Paraissait chez Leméac en janvier dernier le premier roman de Denys Arcand, Euchariste Moisan, plaquette qui revisite sous la forme d’un monologue une œuvre marquante de notre littérature des années 1930, Trente arpents de Ringuet. Représentant à la fois le couronnement artistique et le chant du cygne de la littérature terroiriste, en raison de la puissance de son récit et de la rigueur de son réalisme, qui eut pour effet selon la critique des années 1960 de désamorcer la mystique de la terre, ce roman austère publié en 1938 raconte l’ascension et le déclin d’un cultivateur de la Mauricie qui après avoir hérité des trente arpents de son oncle accède à la prospérité et au prestige, jusqu’à ce que, devenu vieux, l’avènement de la modernité et des revers causés par son entêtement l’acculent à la ruine et le forcent à s’exiler aux États-Unis, où il finira sa vie comme gardien de nuit, dépossédé de sa terre et de sa dignité.

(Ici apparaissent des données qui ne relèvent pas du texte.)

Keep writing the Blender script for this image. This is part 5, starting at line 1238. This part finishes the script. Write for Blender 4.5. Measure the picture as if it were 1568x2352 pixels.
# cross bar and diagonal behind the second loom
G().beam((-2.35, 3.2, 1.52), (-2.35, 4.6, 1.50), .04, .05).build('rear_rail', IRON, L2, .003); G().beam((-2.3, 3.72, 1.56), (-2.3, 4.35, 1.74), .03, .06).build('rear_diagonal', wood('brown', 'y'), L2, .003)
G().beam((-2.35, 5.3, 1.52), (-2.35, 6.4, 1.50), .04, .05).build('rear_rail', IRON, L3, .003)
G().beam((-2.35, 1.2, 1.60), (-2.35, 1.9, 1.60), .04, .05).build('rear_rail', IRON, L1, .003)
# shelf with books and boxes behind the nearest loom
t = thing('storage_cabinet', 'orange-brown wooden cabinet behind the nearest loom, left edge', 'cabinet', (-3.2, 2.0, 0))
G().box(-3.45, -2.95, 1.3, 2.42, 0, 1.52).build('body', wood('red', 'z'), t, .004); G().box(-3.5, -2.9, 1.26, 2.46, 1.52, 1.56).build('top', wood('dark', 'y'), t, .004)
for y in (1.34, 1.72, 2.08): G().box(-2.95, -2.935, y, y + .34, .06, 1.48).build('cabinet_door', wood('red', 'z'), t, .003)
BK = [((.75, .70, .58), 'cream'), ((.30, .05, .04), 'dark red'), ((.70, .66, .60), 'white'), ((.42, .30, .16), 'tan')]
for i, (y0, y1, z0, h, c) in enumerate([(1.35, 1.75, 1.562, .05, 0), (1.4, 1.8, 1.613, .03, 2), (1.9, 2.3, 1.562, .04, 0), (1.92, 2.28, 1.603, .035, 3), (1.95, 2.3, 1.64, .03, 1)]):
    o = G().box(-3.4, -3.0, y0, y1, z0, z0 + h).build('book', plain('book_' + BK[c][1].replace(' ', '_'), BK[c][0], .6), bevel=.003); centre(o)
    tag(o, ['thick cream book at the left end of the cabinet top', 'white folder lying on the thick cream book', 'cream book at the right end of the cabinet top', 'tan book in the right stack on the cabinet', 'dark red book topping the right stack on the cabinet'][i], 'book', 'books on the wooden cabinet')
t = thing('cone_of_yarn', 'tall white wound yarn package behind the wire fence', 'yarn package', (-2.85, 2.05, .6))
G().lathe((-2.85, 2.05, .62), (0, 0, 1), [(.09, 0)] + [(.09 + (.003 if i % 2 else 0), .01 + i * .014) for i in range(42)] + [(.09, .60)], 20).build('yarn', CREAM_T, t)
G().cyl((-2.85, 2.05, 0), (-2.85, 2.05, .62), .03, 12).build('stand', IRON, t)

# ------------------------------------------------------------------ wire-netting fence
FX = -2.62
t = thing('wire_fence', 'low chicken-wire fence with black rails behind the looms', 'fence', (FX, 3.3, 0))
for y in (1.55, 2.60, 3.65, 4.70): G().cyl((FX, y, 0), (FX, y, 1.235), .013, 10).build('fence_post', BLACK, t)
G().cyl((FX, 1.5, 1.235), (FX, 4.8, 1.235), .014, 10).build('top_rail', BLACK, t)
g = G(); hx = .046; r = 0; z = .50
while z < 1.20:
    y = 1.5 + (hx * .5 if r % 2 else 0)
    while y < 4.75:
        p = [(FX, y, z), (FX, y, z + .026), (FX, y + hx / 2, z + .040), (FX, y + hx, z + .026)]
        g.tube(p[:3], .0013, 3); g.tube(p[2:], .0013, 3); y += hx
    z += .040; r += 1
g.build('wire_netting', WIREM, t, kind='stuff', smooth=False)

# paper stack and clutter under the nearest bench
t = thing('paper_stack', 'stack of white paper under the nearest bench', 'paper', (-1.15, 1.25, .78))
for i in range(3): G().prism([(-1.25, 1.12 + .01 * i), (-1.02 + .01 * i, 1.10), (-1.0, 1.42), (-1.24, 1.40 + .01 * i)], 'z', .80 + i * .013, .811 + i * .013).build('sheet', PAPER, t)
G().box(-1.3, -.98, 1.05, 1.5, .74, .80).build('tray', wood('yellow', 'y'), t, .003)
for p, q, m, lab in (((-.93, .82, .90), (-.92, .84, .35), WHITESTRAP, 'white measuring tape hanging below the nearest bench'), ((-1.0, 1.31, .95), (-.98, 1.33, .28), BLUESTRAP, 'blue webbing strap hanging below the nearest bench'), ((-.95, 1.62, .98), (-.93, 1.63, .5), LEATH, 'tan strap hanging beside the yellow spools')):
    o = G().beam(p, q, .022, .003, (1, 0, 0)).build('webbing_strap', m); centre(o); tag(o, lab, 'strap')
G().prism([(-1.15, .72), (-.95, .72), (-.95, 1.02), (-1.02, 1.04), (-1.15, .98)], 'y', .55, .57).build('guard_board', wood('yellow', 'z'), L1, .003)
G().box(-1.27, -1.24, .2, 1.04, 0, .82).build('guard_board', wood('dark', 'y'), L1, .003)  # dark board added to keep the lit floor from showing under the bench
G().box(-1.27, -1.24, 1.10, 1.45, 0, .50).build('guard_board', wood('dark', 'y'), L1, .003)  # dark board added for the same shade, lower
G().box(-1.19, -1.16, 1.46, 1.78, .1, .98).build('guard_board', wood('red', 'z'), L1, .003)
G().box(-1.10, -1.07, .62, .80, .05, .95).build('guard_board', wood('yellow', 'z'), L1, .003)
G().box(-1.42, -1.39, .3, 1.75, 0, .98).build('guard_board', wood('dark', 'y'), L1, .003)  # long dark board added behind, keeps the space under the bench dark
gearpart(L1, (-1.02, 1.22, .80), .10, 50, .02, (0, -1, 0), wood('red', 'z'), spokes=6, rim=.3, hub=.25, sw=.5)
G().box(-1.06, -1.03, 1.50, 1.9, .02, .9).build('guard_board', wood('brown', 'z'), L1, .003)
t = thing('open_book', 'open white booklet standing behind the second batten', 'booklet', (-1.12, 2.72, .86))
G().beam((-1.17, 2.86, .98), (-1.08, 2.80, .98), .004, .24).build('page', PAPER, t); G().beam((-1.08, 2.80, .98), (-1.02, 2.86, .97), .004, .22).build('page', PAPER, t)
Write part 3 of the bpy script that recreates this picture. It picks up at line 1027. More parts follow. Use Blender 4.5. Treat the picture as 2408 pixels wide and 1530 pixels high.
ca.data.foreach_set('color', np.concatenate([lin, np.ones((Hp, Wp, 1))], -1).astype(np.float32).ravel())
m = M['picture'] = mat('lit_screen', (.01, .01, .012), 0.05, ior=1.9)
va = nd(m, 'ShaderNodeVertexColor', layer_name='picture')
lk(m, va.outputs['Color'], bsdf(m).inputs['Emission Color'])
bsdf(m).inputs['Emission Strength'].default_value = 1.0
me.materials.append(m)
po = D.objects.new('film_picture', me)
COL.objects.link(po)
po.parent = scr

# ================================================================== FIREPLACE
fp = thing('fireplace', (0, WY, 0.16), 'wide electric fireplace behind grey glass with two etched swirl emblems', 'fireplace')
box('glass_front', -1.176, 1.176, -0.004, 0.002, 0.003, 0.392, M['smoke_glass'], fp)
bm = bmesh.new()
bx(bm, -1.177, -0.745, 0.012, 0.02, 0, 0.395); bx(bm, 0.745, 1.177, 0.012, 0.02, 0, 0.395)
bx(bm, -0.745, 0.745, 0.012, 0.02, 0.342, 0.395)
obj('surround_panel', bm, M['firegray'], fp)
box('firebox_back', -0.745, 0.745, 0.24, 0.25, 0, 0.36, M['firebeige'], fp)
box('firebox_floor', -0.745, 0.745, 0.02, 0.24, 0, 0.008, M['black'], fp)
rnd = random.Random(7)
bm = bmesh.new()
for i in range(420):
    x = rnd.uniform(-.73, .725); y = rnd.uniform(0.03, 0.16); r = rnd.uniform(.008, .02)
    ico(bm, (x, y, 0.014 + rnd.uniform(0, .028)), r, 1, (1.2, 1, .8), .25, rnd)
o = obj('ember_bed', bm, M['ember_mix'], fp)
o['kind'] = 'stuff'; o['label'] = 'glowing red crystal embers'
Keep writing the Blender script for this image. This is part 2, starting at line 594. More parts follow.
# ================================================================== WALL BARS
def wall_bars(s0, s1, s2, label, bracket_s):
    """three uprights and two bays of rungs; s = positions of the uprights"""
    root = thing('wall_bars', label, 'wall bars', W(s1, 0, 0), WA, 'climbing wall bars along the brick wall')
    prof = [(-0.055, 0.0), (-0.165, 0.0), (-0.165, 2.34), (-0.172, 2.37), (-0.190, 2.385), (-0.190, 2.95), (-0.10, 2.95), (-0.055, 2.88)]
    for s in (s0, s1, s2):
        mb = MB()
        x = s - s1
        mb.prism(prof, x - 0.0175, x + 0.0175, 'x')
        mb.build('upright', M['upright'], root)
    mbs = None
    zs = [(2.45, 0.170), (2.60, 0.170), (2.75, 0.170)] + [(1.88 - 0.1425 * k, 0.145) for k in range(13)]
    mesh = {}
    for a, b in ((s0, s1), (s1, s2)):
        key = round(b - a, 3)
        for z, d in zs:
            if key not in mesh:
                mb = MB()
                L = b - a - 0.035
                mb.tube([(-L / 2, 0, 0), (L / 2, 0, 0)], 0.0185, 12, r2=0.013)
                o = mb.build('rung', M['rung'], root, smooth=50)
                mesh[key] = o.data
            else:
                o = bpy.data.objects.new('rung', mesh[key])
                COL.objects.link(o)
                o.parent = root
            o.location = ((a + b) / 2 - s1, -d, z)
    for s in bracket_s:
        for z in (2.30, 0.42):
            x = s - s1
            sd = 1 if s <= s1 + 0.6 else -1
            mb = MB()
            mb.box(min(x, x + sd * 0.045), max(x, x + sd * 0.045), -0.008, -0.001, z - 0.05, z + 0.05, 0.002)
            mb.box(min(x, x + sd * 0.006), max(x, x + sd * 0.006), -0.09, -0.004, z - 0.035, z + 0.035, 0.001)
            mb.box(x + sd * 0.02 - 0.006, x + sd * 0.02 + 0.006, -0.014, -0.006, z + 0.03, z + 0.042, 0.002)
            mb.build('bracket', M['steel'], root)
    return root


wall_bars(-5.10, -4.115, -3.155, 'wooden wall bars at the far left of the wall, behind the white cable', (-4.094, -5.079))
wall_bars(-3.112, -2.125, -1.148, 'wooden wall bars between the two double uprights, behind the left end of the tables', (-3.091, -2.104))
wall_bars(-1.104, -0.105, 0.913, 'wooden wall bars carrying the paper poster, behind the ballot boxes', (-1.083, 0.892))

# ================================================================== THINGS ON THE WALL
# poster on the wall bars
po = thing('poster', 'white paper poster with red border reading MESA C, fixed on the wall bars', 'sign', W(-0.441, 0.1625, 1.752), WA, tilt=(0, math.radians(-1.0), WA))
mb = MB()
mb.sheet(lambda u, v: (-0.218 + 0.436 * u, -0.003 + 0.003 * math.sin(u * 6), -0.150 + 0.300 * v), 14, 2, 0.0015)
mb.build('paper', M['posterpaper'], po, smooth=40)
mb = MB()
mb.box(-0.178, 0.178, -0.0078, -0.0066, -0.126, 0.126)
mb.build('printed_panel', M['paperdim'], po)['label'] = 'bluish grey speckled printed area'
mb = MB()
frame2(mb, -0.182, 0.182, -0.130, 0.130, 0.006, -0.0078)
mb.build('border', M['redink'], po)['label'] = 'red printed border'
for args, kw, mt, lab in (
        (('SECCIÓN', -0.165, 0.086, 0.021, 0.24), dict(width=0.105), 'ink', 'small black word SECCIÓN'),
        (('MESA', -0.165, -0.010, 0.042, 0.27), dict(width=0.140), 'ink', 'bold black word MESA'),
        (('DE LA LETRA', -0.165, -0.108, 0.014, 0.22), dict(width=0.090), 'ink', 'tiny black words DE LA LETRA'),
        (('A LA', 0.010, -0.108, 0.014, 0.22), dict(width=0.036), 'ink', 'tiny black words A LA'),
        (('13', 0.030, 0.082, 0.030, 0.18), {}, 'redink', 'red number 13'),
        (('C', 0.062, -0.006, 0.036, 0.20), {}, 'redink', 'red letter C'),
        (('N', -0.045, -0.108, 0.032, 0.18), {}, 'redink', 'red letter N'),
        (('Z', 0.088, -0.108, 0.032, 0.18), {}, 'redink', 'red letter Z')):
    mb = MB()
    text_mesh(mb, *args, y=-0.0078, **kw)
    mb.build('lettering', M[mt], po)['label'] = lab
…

Cédant la parole au personnage principal, Euchariste, le roman d’Arcand paraissait à première vue prometteur, en ce que ce choix de narration laissait prévoir une réécriture soucieuse de dévoiler de l’intérieur la subjectivité du protagoniste, qui n’est perçue que de l’extérieur chez Ringuet, dont on a souvent souligné l’objectivité de la narration. Cette promesse sera toutefois déçue à la lecture, car Arcand semble n’avoir pas su se détacher de la trame du roman de 1938, se contentant de la reproduire fidèlement dans le même ordre linéaire que l’avait fait Ringuet, sans réellement exploiter les possibilités offertes par le monologue, censé être porte ouverte sur l’intériorité, espace fictif susceptible de répondre à des logiques autres que la seule chronologie. Refusant ainsi le défi d’une transposition véritable, Arcand ne livre, en fin de compte, que le résumé en 79 pages de ce que Ringuet avait pris plus de 300 pages à raconter, ce qui donne un récit certes capable d’intéresser les lecteurs, mais où les événements se bousculent à une vitesse telle qu’on peine à saisir leur effet sur le narrateur, à comprendre le poids dramatique de la dépossession pourtant lente qu’ils décrivent.
Euchariste Moisan, un roman à lire, mais seulement pour se rappeler l’œuvre de Ringuet, pour se donner envie d’y retourner, d’en redécouvrir la puissance et la beauté, afin ainsi de réparer l’injustice faite à un grand roman qu’on ne lit guère plus que dans les cours de cégep ou d’université.